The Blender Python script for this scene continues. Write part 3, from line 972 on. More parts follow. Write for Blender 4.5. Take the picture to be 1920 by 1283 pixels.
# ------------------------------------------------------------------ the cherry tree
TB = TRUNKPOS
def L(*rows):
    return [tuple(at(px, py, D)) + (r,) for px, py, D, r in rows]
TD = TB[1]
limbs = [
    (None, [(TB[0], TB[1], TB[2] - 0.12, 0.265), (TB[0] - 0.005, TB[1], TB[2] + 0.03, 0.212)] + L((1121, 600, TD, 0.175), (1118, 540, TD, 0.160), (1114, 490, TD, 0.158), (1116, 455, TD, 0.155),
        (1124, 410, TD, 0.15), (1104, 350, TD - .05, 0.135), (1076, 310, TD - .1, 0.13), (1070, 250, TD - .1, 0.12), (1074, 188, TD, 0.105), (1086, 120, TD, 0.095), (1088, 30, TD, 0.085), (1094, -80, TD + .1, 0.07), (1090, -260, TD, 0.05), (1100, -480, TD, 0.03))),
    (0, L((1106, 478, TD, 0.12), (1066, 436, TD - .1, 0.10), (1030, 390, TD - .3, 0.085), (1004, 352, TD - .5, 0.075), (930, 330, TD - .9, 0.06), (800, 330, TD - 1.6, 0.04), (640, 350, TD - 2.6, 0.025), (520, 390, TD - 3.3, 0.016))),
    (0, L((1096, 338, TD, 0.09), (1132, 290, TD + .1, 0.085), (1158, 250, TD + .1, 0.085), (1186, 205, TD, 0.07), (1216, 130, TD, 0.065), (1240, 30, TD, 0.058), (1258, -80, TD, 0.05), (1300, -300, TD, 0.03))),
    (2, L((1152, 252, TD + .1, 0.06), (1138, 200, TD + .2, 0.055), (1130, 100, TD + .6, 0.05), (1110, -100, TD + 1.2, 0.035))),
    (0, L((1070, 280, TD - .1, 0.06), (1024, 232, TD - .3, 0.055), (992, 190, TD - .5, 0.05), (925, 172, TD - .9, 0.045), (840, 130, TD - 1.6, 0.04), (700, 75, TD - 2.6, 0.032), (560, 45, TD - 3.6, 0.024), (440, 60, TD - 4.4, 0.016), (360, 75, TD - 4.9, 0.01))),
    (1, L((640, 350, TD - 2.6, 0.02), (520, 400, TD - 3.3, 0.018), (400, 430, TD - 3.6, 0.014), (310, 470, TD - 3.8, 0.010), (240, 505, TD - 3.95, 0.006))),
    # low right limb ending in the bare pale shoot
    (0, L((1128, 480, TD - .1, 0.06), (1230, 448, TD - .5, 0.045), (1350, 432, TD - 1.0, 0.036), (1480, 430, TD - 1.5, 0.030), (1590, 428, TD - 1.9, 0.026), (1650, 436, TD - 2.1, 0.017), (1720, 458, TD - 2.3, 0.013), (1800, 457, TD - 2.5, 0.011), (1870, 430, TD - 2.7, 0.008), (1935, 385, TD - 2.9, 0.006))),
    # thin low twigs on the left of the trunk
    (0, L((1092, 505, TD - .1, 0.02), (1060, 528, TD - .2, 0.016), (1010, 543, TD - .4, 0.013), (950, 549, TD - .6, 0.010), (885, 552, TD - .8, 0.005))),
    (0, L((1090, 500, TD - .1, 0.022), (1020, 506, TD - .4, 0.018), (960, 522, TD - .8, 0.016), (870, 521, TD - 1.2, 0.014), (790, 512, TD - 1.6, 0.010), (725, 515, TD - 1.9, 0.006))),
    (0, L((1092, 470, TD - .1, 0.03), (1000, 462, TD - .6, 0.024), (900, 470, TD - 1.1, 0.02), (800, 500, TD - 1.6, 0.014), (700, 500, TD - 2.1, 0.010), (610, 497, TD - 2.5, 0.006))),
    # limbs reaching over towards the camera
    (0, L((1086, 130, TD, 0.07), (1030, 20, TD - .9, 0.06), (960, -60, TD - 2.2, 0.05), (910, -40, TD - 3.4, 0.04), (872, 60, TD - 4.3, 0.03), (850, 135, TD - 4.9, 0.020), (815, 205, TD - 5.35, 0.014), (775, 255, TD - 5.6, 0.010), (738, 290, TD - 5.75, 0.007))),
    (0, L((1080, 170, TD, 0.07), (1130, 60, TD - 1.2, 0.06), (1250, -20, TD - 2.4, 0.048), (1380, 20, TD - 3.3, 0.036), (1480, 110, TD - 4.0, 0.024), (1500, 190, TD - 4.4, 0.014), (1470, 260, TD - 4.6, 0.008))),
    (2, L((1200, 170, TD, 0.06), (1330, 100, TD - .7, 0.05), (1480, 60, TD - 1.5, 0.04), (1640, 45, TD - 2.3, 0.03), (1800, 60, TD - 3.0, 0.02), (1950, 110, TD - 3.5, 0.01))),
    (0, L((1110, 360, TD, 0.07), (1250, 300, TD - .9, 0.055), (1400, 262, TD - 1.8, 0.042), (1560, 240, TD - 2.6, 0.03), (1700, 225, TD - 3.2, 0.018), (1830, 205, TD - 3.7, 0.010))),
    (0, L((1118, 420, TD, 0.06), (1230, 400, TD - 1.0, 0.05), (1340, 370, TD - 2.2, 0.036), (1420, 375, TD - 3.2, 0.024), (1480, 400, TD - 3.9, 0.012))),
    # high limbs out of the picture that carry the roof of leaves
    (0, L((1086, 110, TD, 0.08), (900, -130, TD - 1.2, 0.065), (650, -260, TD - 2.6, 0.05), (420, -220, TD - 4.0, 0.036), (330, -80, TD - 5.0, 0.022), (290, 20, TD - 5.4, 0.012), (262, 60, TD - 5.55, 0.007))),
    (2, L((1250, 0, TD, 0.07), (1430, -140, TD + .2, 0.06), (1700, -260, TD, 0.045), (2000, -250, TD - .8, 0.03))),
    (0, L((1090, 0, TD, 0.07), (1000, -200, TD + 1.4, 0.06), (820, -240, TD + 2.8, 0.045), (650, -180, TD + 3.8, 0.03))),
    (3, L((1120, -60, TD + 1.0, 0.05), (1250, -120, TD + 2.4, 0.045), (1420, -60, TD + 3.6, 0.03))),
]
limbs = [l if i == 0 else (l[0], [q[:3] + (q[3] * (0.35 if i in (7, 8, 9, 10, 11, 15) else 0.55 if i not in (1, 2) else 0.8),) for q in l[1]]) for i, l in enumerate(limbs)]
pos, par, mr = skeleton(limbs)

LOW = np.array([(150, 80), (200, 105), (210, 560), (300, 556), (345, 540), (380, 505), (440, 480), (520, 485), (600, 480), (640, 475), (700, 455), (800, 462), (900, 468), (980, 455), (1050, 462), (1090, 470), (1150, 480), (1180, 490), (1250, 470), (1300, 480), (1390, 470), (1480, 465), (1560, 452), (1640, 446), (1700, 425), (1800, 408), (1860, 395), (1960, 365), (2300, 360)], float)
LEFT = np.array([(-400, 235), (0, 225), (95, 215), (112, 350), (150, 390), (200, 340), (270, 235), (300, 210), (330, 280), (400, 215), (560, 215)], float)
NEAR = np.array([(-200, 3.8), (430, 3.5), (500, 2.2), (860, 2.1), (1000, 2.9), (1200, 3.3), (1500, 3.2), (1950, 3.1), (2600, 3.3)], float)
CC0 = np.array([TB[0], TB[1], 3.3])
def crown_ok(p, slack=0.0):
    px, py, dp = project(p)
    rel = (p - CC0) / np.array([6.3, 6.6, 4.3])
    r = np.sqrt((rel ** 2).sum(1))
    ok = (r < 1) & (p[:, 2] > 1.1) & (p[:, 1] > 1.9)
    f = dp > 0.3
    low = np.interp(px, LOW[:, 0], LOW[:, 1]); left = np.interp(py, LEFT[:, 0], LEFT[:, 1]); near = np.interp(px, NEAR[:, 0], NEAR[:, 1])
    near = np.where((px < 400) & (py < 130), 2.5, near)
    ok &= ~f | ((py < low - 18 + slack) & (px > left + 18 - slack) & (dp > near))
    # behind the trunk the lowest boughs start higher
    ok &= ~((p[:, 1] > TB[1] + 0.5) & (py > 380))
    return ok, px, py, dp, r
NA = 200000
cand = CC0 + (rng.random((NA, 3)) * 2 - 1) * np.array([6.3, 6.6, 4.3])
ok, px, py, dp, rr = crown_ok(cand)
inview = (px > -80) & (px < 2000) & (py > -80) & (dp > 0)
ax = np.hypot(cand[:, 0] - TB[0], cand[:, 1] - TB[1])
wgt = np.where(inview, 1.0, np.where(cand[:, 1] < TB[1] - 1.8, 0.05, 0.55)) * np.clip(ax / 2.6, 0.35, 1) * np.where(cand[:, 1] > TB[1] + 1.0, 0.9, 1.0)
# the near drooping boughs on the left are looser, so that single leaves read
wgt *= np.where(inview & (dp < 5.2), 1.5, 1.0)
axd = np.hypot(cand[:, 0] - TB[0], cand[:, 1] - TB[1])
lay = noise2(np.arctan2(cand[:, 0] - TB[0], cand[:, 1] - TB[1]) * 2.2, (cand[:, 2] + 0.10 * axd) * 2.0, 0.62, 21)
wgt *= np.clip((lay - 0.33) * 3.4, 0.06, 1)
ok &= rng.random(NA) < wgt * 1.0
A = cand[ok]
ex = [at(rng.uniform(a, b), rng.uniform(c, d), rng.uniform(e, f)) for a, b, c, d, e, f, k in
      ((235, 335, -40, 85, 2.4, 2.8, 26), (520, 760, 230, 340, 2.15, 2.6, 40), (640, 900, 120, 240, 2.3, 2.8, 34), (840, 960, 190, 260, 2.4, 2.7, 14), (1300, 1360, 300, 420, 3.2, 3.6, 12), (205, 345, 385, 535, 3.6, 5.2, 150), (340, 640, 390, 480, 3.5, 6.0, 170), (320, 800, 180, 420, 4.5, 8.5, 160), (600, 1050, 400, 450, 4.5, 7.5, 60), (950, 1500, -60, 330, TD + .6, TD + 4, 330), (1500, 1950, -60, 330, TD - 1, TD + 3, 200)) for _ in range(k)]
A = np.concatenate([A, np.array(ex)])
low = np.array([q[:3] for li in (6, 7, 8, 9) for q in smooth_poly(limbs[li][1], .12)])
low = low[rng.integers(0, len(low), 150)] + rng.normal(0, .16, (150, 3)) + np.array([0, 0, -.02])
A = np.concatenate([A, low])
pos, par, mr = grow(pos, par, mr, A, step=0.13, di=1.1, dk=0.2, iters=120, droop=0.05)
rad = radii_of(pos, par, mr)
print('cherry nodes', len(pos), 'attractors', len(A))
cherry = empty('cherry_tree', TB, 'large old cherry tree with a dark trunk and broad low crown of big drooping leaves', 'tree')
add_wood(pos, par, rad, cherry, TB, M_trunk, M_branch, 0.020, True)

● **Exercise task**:
Every line above that contains the word "picture" should be reported.

● **The reply**:
The Blender Python script for this scene continues. Write part 3, from line 972 on. More parts follow. Write for Blender 4.5. Take the picture to be 1920 by 1283 pixels.
    # high limbs out of the picture that carry the roof of leaves